After Franklin unwisely chased an 85-1 shot in the early stages of the 1 ½-mile Belmont through quick fractions, Spectacular Bid nevertheless turned for home in the Belmont with a clear lead. Yet this time the unwavering speed that carried him to victory in the Derby and Preakness was not there. As Spectacular Bid shockingly shortened stride in the stretch, Coastal surged past to win by 3 ¼ lengths. Golden Act also caught the Triple Crown hopeful as Spectacular Bid faded to third.

In the aftermath of the defeat, Delp blamed the loss on a hoof injury that was caused when Spectacular Bid stepped on a safety pin.

Decades later, the “safety pin theory” remains as controversial as the trainer himself. Some believe it as gospel truth, others scoff at it. Some blame Franklin’s inexperience and believe his poor judgment might have been caused by a feud with Hall of Fame rider Angel Cordero that included a fist fight between the two in the jockeys’ room in the week leading up to the Belmont. Some blame Delp for pushing “Bid” too hard due to a desire to break Secretariat’s records in the Belmont.

“I still believe ‘Bid’ would have won [the Belmont] had Ronnie ridden a better race,” Delp told the Los Angeles Times after Spectacular Bid’s death in 2003.

Whatever the reason, though Spectacular Bid failed to become the 12th Triple Crown winner, that was the lone blemish on a legendary career.

He returned from the Belmont with a new jockey in Bill Shoemaker, and then won a Delaware allowance race by 17 lengths in track record time and the Grade 1 Marlboro Cup by five lengths as Coastal finished third.

In a showdown with Affirmed in the Jockey Club Gold Cup, Spectacular Bid could not catch his older rival and finished second by three-quarters of a length.

That would be Spectacular Bid’s last loss in a career that included 26 wins in 30 starts and Eclipse Awards as a champion at 2, 3 and 4 years old.

At 4, Spectacular Bid put together a season as good as any racehorse has ever registered.
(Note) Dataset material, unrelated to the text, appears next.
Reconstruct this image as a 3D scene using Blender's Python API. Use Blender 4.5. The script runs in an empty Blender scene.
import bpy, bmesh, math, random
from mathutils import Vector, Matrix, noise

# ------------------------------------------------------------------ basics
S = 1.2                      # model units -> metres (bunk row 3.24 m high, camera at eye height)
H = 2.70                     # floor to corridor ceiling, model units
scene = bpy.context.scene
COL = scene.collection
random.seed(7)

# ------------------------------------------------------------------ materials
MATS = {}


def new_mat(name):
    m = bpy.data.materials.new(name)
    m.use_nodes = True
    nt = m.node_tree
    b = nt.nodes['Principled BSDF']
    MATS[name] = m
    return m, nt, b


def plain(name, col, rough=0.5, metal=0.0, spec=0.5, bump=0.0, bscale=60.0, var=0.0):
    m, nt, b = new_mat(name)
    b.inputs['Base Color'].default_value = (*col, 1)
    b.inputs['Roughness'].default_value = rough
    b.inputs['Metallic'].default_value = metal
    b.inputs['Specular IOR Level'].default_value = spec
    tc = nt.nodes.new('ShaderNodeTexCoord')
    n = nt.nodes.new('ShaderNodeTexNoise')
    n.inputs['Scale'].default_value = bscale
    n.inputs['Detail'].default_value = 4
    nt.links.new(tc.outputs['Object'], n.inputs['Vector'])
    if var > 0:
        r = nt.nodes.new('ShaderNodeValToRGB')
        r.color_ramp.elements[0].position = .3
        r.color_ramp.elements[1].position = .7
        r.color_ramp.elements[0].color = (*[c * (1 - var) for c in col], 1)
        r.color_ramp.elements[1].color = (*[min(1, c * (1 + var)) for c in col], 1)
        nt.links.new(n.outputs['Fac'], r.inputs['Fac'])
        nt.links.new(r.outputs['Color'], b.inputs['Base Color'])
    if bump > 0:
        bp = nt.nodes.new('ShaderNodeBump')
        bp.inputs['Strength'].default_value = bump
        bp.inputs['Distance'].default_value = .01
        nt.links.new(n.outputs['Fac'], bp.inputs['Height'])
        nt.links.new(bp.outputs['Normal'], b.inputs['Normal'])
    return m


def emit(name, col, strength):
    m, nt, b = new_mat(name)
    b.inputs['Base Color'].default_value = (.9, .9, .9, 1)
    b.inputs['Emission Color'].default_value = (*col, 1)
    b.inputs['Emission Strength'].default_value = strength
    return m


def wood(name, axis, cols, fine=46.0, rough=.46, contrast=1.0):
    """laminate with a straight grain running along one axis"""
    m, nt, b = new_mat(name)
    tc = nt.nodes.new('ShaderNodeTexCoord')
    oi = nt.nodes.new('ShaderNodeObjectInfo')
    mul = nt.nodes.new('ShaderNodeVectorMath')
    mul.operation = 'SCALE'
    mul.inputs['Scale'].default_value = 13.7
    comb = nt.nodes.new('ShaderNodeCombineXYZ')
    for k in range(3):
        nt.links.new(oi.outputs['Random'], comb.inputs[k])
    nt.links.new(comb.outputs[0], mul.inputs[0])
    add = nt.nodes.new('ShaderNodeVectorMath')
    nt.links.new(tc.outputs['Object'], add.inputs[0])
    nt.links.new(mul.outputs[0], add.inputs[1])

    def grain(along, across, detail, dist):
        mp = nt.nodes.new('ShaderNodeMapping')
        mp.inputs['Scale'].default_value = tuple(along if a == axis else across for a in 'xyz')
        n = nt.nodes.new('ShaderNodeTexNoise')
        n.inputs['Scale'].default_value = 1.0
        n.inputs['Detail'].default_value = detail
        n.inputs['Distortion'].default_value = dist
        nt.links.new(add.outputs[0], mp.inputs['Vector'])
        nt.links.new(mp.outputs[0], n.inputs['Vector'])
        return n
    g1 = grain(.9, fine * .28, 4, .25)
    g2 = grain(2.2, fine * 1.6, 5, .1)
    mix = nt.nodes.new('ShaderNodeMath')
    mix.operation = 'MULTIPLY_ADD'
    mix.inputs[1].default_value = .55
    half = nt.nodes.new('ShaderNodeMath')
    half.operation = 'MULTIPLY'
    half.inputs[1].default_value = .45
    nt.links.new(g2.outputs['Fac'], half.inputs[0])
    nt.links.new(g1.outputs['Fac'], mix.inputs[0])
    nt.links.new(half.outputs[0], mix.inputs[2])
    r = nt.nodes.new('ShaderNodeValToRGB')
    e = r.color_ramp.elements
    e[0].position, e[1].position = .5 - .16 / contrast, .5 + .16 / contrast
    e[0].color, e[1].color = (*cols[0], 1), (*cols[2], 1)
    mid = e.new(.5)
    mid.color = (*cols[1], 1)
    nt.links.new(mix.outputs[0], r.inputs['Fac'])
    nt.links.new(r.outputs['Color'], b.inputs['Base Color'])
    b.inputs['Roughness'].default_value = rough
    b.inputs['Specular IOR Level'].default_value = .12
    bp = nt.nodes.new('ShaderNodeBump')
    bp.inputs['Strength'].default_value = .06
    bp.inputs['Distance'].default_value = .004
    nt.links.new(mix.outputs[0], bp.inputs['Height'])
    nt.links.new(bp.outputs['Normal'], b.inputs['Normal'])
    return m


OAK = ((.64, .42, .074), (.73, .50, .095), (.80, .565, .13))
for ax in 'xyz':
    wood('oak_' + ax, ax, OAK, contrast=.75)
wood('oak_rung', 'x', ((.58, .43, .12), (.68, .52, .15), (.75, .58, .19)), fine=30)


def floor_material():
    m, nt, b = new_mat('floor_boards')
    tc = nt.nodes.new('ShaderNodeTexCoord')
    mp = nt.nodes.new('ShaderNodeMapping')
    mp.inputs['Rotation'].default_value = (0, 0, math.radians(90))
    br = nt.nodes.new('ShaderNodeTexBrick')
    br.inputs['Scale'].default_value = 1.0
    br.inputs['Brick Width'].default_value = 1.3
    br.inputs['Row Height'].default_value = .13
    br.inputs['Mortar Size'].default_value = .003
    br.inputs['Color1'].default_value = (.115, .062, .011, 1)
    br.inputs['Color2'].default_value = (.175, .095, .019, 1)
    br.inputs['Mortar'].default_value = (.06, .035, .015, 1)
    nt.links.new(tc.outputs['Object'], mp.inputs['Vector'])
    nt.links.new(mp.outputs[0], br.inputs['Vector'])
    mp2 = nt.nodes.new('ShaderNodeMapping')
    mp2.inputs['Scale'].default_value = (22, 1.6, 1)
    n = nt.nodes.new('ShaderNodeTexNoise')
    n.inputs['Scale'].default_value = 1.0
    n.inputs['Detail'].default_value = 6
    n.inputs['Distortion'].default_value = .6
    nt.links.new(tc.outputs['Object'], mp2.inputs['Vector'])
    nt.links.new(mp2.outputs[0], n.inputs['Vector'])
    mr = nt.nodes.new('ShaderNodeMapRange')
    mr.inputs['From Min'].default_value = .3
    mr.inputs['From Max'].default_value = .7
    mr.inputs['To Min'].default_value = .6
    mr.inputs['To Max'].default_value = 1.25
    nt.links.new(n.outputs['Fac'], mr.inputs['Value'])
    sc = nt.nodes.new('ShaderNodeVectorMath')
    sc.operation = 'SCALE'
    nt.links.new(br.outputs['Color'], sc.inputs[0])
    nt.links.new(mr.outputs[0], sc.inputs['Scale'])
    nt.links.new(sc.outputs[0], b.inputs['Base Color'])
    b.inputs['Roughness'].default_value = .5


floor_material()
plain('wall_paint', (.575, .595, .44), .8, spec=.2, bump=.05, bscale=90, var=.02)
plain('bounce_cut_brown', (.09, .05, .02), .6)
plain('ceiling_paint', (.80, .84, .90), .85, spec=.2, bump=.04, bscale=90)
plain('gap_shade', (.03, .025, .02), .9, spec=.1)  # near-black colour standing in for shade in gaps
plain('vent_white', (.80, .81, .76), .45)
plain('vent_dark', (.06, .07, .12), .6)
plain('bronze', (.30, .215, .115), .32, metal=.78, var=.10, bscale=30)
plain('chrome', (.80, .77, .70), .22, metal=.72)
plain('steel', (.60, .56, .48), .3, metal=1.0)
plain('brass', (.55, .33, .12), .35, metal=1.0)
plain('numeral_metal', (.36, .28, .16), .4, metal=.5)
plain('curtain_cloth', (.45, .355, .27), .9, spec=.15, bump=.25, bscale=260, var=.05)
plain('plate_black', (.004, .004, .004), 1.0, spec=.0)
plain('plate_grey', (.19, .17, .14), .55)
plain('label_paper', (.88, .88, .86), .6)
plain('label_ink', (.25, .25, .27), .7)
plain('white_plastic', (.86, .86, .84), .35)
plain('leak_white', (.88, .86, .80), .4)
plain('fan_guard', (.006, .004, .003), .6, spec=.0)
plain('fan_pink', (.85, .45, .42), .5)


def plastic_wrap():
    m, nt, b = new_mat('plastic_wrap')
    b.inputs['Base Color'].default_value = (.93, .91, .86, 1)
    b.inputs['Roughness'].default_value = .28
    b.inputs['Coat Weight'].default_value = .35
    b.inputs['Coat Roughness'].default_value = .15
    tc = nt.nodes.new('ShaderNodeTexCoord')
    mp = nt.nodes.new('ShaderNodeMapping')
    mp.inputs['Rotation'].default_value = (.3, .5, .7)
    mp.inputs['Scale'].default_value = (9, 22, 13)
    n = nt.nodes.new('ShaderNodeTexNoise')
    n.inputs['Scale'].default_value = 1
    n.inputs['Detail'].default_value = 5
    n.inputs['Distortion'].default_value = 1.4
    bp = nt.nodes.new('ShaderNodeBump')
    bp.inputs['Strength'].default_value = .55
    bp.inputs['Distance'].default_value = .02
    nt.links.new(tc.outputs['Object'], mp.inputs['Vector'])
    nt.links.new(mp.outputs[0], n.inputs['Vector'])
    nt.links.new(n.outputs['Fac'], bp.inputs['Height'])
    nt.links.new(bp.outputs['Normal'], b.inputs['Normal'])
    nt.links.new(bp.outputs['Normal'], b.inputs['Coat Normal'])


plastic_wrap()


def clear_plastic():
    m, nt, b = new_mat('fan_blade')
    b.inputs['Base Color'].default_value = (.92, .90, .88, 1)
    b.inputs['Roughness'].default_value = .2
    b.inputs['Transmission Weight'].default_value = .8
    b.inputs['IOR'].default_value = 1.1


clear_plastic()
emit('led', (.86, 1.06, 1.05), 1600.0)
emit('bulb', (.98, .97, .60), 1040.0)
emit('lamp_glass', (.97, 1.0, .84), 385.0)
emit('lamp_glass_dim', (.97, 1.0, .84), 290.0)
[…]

He was named Horse of the Year after a perfect 9-for-9 campaign with decisive wins in Grade 1 tests like the Strub, Santa Anita Handicap, Californian, and Amory L. Haskell.

In September of that year only three rivals dared to face him in the Woodward, and when the most formidable of them, Winter’s Tale, scratched due to injury, the other two also pulled out.

Spectacular Bid’s walkover in the 1980 Woodward was his final race in a Hall of Fame career, but Delp continued to win races in bunches.

He trained Dispersal, who won the 1990 Woodward and was third in the 1989 Breeders’ Cup Sprint, and in 2001 he had one of the top contenders for the Breeders’ Cup Classic in Include, who won the Pimlico Special, Massachusetts Handicap and New Orleans Handicap.

Yet in the end, it will always be Spectacular Bid who is mentioned in the same sentence with Delp.

There’s no gray area about that.

Note: This story was originally published in September 2015 and has been updated.


Fun Facts

  • Delp attended the University of Maryland for one year but spent much of the time at Maryland racetracks. “I was studying the Daily Racing Form instead of my regular class books and lost out on both counts. Couldn’t pick any winners and my marks were just as bad,” he told NYRA.
  • Some of Delp’s other stakes winners included Pro Bidder, What a Summer, Dancing Champ, Rex Imperator, Sunny Sunrise and Timeless Native.
  • Delp won stakes with more than 60 different horses.
  • He was inducted into the Fair Grounds Hall of Fame in 2002.
  • His first winner was Our Rocky at Laurel in 1962.
  • His first stake winner was Charlie’s Luck in the 1968 Southern Maryland Handicap at Bowie.
  • In 1975, he lost 30 of his 32 horses in a barn fire at Laurel but still recorded 202 wins that year.
  • His stepfather was trainer Raymond Archer, who gave Delp his first racetrack job.